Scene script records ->
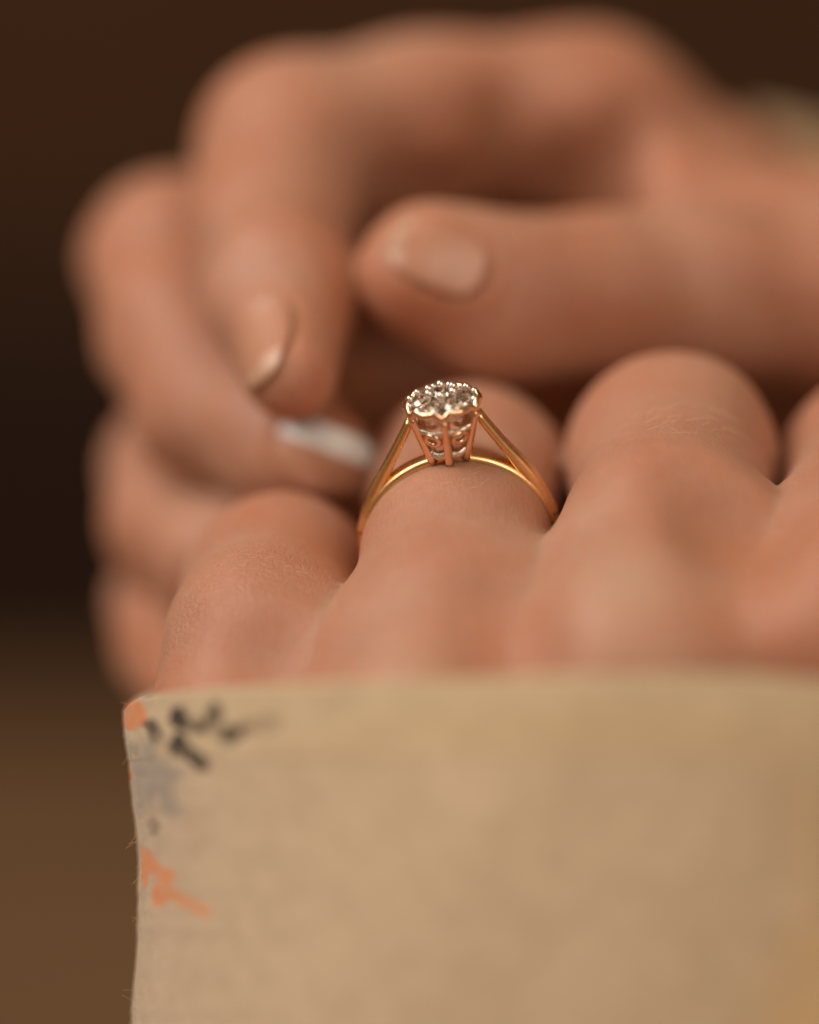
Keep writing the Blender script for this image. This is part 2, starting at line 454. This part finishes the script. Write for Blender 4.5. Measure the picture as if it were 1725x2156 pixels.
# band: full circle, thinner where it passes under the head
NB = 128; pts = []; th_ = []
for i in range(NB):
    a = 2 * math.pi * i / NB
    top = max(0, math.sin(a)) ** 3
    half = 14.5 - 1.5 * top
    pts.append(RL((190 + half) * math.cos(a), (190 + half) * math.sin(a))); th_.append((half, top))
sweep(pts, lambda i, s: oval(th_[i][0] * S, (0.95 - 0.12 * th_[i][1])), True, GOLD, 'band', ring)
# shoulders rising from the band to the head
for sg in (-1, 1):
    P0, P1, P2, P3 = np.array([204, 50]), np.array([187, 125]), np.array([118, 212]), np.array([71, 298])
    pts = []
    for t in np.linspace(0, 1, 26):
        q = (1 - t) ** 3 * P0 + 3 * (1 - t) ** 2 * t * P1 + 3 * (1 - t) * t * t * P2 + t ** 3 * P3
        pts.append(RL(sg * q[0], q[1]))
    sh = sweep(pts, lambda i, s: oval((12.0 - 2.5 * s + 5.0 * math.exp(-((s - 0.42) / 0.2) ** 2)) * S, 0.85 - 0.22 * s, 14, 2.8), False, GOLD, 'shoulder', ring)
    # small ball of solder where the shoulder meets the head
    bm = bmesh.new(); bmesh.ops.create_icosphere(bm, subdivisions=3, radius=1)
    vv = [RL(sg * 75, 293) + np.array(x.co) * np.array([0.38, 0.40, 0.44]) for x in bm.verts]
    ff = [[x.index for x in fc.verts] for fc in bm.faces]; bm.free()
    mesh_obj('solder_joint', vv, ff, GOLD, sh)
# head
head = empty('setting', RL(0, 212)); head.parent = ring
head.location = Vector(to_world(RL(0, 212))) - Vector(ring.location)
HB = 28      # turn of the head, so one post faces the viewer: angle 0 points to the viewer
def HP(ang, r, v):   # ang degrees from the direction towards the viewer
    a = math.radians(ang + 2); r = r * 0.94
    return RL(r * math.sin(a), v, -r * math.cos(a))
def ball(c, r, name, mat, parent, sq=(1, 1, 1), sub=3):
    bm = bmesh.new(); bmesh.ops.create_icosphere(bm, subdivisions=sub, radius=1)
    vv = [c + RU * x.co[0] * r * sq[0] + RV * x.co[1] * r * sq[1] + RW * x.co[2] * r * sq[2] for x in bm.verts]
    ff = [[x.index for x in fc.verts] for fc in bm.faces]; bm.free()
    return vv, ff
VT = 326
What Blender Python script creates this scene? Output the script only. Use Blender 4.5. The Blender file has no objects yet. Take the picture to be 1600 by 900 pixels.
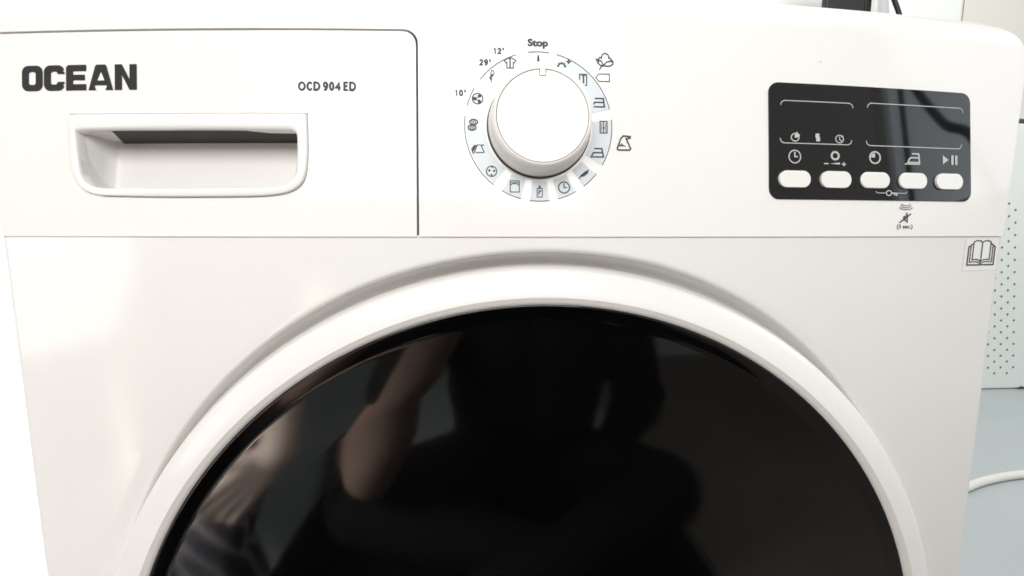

WORK REQUIRED -> Word for word, quote the full listing, omitting every picture.

SOLVED PROBLEM ->
Keep writing the Blender script for this image. This is part 2, starting at line 454. This part finishes the script. Write for Blender 4.5. Measure the picture as if it were 1725x2156 pixels.
# band: full circle, thinner where it passes under the head
NB = 128; pts = []; th_ = []
for i in range(NB):
    a = 2 * math.pi * i / NB
    top = max(0, math.sin(a)) ** 3
    half = 14.5 - 1.5 * top
    pts.append(RL((190 + half) * math.cos(a), (190 + half) * math.sin(a))); th_.append((half, top))
sweep(pts, lambda i, s: oval(th_[i][0] * S, (0.95 - 0.12 * th_[i][1])), True, GOLD, 'band', ring)
# shoulders rising from the band to the head
for sg in (-1, 1):
    P0, P1, P2, P3 = np.array([204, 50]), np.array([187, 125]), np.array([118, 212]), np.array([71, 298])
    pts = []
    for t in np.linspace(0, 1, 26):
        q = (1 - t) ** 3 * P0 + 3 * (1 - t) ** 2 * t * P1 + 3 * (1 - t) * t * t * P2 + t ** 3 * P3
        pts.append(RL(sg * q[0], q[1]))
    sh = sweep(pts, lambda i, s: oval((12.0 - 2.5 * s + 5.0 * math.exp(-((s - 0.42) / 0.2) ** 2)) * S, 0.85 - 0.22 * s, 14, 2.8), False, GOLD, 'shoulder', ring)
    # small ball of solder where the shoulder meets the head
    bm = bmesh.new(); bmesh.ops.create_icosphere(bm, subdivisions=3, radius=1)
    vv = [RL(sg * 75, 293) + np.array(x.co) * np.array([0.38, 0.40, 0.44]) for x in bm.verts]
    ff = [[x.index for x in fc.verts] for fc in bm.faces]; bm.free()
    mesh_obj('solder_joint', vv, ff, GOLD, sh)
# head
head = empty('setting', RL(0, 212)); head.parent = ring
head.location = Vector(to_world(RL(0, 212))) - Vector(ring.location)
HB = 28      # turn of the head, so one post faces the viewer: angle 0 points to the viewer
def HP(ang, r, v):   # ang degrees from the direction towards the viewer
    a = math.radians(ang + 2); r = r * 0.94
    return RL(r * math.sin(a), v, -r * math.cos(a))
def ball(c, r, name, mat, parent, sq=(1, 1, 1), sub=3):
    bm = bmesh.new(); bmesh.ops.create_icosphere(bm, subdivisions=sub, radius=1)
    vv = [c + RU * x.co[0] * r * sq[0] + RV * x.co[1] * r * sq[1] + RW * x.co[2] * r * sq[2] for x in bm.verts]
    ff = [[x.index for x in fc.verts] for fc in bm.faces]; bm.free()
    return vv, ff
VT = 326
What Blender Python script creates this scene? Output the script only. Use Blender 4.5. The Blender file has no objects yet. Take the picture to be 1600 by 900 pixels.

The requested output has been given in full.